* **REQUEST**:
Return all lines from the listing below in which the string "Treat" occurs.

* **INPUT MATERIAL**:
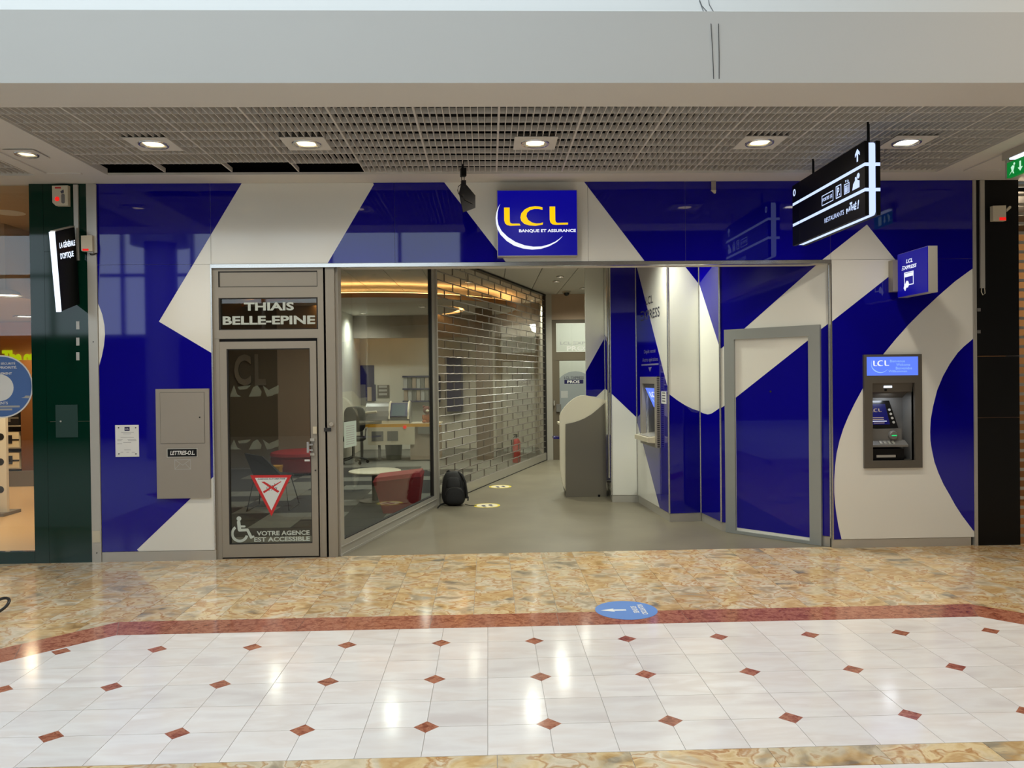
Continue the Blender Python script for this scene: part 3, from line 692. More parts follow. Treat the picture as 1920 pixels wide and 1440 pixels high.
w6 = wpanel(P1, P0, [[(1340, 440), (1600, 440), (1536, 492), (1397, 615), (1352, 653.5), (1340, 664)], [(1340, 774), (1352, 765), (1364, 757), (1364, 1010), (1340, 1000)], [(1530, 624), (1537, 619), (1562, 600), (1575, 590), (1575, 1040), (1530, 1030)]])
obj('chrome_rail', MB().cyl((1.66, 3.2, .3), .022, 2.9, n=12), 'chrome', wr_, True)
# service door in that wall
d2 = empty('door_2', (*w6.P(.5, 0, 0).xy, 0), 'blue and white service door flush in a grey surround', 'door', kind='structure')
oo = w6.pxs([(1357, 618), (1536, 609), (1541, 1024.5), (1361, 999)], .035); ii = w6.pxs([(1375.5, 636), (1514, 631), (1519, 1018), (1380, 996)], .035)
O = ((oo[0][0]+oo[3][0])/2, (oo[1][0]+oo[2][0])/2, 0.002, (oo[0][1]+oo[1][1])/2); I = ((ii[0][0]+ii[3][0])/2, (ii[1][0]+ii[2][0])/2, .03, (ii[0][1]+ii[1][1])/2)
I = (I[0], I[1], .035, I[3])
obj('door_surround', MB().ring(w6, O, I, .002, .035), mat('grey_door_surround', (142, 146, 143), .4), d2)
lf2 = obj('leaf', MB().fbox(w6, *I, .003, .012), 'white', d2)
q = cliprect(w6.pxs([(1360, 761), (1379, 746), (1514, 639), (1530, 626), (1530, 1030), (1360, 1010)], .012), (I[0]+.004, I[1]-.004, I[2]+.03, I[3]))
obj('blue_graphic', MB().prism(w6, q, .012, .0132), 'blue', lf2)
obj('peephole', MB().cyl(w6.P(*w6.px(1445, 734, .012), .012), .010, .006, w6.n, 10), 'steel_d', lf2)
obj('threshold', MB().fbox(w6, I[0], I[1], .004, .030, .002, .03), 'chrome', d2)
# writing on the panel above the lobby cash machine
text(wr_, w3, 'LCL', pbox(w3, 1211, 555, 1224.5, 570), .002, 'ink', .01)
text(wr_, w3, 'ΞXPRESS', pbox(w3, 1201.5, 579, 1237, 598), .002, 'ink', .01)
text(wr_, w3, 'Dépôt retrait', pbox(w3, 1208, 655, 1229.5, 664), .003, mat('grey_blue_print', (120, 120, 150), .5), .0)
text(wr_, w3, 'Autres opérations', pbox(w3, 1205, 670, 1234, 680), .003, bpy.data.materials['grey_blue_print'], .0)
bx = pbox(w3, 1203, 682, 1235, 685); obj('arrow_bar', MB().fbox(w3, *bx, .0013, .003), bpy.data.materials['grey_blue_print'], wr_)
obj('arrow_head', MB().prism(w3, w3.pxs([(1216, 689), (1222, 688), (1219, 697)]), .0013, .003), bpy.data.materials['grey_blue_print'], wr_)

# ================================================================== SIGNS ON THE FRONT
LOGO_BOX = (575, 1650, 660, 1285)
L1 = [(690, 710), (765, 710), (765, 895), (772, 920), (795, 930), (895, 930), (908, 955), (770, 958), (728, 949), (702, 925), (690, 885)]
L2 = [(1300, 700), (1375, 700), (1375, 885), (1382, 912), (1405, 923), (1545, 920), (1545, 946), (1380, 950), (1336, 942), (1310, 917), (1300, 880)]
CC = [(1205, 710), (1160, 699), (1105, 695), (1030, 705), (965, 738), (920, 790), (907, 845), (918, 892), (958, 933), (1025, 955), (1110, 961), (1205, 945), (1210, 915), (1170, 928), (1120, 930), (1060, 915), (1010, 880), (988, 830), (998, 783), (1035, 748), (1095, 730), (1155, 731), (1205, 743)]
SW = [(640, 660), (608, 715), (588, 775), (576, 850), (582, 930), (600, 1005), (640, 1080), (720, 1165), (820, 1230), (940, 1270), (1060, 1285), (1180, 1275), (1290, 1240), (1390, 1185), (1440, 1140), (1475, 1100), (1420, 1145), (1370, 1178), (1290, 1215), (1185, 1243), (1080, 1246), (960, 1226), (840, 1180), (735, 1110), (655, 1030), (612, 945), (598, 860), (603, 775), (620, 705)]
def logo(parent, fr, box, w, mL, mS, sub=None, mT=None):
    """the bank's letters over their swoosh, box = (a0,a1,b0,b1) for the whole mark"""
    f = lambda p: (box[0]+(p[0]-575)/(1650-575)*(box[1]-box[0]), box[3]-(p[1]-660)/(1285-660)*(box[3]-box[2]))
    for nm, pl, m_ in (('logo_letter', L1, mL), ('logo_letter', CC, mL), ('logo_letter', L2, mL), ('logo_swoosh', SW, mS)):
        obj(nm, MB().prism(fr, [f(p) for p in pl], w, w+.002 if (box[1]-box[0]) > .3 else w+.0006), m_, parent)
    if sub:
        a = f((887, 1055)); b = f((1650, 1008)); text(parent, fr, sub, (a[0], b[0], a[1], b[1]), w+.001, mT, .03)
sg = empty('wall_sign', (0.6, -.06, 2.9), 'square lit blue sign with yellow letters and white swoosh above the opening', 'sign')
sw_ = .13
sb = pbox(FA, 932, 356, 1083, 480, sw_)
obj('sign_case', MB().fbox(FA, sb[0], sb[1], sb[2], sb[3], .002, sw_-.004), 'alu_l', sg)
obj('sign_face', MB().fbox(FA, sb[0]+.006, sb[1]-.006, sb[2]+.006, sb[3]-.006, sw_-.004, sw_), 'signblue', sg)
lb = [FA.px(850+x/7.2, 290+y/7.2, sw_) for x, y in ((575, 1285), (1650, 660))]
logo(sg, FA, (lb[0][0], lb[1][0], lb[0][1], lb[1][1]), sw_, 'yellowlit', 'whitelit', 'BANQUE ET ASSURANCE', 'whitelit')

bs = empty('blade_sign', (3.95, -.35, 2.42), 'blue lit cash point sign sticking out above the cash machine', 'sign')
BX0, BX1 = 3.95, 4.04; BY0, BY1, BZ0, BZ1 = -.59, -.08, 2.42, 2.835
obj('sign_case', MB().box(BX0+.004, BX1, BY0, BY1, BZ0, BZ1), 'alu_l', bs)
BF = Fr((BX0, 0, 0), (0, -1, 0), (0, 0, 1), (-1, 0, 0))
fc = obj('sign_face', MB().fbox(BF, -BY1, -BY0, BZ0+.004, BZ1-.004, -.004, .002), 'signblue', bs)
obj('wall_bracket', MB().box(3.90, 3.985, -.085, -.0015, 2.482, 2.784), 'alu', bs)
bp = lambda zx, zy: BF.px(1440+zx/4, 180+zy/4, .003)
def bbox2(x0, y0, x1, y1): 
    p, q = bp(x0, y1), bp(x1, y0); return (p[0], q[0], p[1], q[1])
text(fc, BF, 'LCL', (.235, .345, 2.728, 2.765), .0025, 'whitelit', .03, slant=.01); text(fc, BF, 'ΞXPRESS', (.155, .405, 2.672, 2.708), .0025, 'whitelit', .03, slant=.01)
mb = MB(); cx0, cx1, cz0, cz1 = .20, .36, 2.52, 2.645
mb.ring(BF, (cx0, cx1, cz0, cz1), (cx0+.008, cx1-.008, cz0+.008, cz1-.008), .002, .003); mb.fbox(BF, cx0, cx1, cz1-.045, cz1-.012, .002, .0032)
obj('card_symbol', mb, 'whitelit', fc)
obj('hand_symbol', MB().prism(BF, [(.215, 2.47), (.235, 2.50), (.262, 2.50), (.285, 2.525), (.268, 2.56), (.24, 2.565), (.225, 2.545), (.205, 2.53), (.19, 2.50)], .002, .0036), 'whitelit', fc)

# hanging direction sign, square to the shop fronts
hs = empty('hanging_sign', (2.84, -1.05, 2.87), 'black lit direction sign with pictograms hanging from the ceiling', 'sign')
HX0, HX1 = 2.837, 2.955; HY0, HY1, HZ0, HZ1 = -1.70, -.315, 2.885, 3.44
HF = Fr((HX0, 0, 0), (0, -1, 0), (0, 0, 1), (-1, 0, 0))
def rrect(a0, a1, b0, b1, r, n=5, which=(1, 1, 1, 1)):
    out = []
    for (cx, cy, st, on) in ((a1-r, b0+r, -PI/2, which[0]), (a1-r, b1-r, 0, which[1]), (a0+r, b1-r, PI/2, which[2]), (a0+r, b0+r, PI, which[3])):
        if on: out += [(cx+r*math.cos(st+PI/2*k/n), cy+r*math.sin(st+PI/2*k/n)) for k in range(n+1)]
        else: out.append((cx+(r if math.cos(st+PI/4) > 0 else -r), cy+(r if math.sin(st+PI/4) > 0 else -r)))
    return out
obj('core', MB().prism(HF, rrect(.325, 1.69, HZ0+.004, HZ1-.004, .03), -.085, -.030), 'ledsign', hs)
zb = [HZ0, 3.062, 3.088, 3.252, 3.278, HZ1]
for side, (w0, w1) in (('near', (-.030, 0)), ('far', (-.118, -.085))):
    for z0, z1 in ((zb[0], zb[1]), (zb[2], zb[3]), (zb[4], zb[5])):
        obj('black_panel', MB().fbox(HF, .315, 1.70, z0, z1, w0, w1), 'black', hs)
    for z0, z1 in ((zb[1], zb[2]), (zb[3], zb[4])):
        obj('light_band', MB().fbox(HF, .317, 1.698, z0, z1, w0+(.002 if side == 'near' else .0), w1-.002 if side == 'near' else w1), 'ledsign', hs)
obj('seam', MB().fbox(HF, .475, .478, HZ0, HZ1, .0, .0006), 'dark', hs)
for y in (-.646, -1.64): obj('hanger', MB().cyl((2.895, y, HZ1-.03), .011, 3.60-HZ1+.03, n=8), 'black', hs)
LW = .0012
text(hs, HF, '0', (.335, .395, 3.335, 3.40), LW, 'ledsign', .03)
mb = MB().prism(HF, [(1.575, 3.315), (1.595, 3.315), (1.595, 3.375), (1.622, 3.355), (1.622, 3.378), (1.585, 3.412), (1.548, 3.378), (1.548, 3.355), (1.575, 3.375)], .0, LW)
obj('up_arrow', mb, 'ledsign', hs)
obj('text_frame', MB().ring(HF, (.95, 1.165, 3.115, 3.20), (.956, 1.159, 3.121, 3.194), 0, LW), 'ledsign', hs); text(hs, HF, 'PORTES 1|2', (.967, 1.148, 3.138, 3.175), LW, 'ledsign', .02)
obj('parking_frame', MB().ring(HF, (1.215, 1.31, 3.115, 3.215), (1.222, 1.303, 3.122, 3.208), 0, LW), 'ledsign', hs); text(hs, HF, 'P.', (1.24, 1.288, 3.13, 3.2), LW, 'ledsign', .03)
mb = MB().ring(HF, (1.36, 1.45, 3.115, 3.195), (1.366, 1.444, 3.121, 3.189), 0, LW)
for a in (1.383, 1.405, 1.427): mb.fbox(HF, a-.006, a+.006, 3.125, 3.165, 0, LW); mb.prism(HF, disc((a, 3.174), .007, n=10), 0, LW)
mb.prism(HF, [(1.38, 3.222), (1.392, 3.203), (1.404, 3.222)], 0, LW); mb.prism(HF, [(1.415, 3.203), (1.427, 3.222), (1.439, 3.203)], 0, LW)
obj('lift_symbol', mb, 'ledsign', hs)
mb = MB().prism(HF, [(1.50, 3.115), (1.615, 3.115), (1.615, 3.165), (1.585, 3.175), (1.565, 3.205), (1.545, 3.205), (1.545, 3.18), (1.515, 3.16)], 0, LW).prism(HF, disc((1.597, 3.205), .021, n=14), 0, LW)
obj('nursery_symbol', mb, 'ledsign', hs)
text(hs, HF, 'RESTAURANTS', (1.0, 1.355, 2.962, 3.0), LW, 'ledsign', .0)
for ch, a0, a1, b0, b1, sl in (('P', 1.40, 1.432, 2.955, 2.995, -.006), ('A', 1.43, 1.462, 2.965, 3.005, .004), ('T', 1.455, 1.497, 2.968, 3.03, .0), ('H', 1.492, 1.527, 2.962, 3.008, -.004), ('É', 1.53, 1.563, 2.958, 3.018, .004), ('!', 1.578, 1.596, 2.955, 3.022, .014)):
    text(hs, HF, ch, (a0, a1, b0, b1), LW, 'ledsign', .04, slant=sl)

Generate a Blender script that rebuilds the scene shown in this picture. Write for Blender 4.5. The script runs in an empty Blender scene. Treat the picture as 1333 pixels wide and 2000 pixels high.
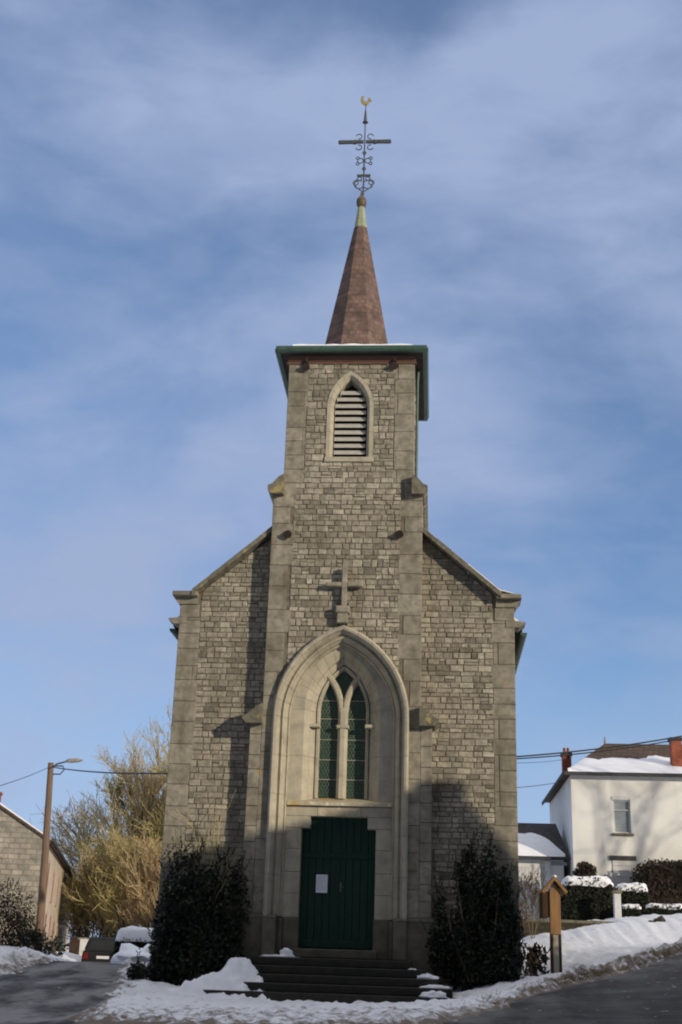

* **EXPECTED OUTPUT**:
Continue the Blender Python script for this scene: part 3, from line 692. More parts follow. Treat the picture as 1920 pixels wide and 1440 pixels high.
Generate a Blender script that rebuilds the scene shown in this picture. Write for Blender 4.5. The script runs in an empty Blender scene. Treat the picture as 1333 pixels wide and 2000 pixels high.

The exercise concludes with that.